Sunday, 3 September 2017

Eve of the Globe's War: A ‘What If?’ Novel of the Coming of the Second World War without an Industrial Revolution

Eve of the Globe's War: A ‘What If?’ Novel of the Coming of the Second World War without an Industrial Revolution

Today I self-published a new 'what if?' novel for sale on Amazon.  Rather than look at a small shift in history of one country and its implications, this one considers what would have happened if the Industrial Revolution had not been permitted to happen.  As the introduction outlines, there have been many regimes and societies throughout history that have resisted innovation; indeed passed laws against it.  The Classical societies of Egypt, Greece and Rome did advance knowledge in certain areas but as slave economies felt no need to go further and indeed many of the skills they had were lost.  In Imperial China and Shogunate Japan there was active resistance to innovation for fear of the damage it would bring to the established regimes.  Thus, looking at absolutist monarchies that were increasingly strong across Europe in the 18th century, often with monopolies over leading industries, it seemed highly feasible that innovation may have been halted; punishable by death.  Discovery of China and Japan seem to simply vindicate that this was the right approach for these restrictions.

Having set up this scenario I aimed to pick a well-known element of our history and show how different it would have been without the industrialisation of the 18th and 19th centuries.  I lit upon the Munich Crisis of 1938 when Germany demanded the Sudetenland region of Czechoslovakia.  In addition, paralleling with the German use of the Enigma ciphering system and its provision to Britain and France by Polish intelligence, I thought the idea of agents seeking such a device would form the good basis for a story.  In order to highlight the differences I used well known people from our history: Winston Churchill, Anthony Eden, Bernard Montgomery, Neville Chamberlain, Oswald Mosley and Adolf Hitler to show that the lack of industrialisation would have not simply have impacted on the technology available but also the societies of Europe.  In our world there was still limits on chances to advance, but in a democracy even a man from a mercantile background like Chamberlain could become Prime Minister of a large empire and Adolf Hitler, a failed painter, son of a customs official, could rise to be dictator of Germany.  In a world where society remains dominated by the nobility such men could not have progressed.

I have felt that the Stuarts were more liable to become an absolutist monarchy for Britain than the Georgians would have been, given the behaviour of Charles I and James II.  People might challenge that the family, especially Charles II, had an interest in science.  However, given the removal of Charles I, their Stuart descendants - stemming from children of Queen Anne surviving rather than dying in infancy - seemed more like to adopt the kind of absolutist approach favoured in France, that in our world, provoked the French Revolution.  In this alternative rumblings on both sides of the Channel have not gone any further.

The map of Europe looks very different too.  As there has been no French Revolution so no Napoleonic Wars,  the Holy Roman Empire and various Italian kingdoms have been left in place.  The slow speed of communications and relatively low level of urbanisation has meant that though things have developed from the early 18th century, it is of a fraction of the scale of what happened in our world in the same time period in so many aspect.


This is the map I produced to give an idea of what the heart of Europe is envisaged as in this book, in itself providing opportunities and challenges for the heroes and heroine as they travel by horse-drawn carriage, river-carried barge and hot-air balloon from London to Munich and back.

This book is a spy novel set in this alternate context and it has a greater romantic element than my previous novels.
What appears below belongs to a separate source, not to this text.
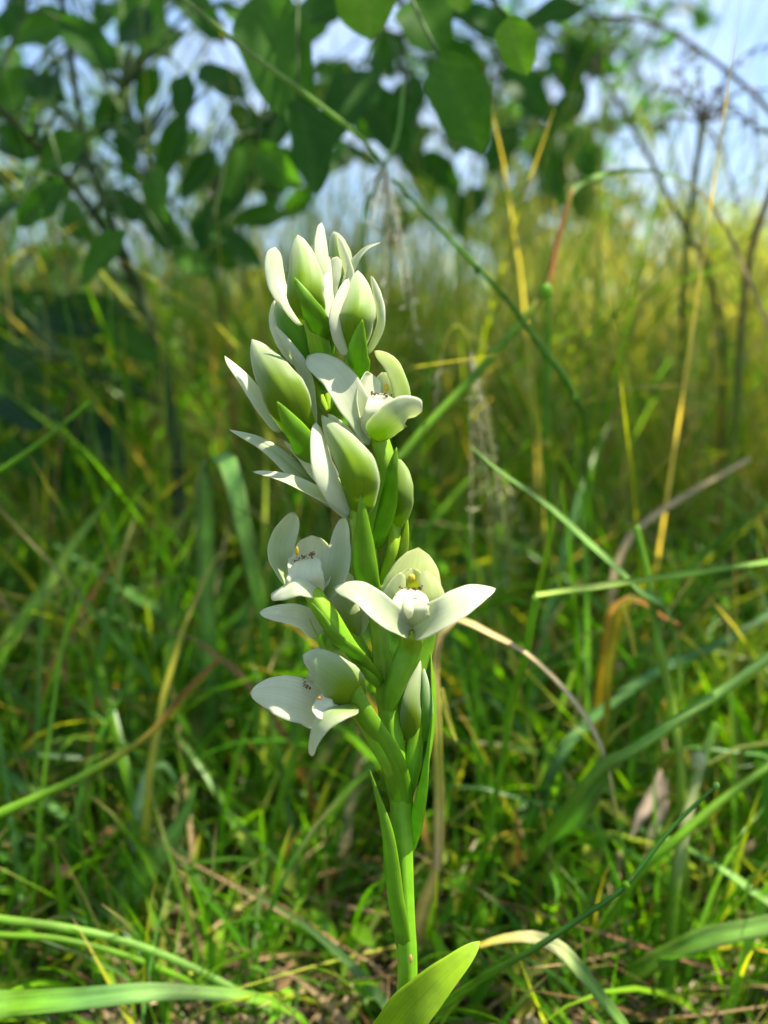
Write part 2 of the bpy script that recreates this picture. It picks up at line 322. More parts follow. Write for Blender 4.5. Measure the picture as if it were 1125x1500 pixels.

It is interesting as an author when a character appears and then gains a more central role than you had ever anticipated and this is what occurred with Écuyesse Servane Adélaïse Perenelle Bérénice de Grimoard who grew from an incidental to being a counterpoint to the Honourable James Manners, the rather feckless civil servant dispatched with the motley crew of notables - Churchill, Eden and Montgomery to barter for the Prussian cipher machine, of course, unlike the Enigma of our world, operated by hand; electricity not being in use in this alternative.

I hope a spy novel set in a very different 1938 to our own will appeal to readers. It provides a very different story set around the Munich Conference to that seen in Robert Harris's forthcoming novel!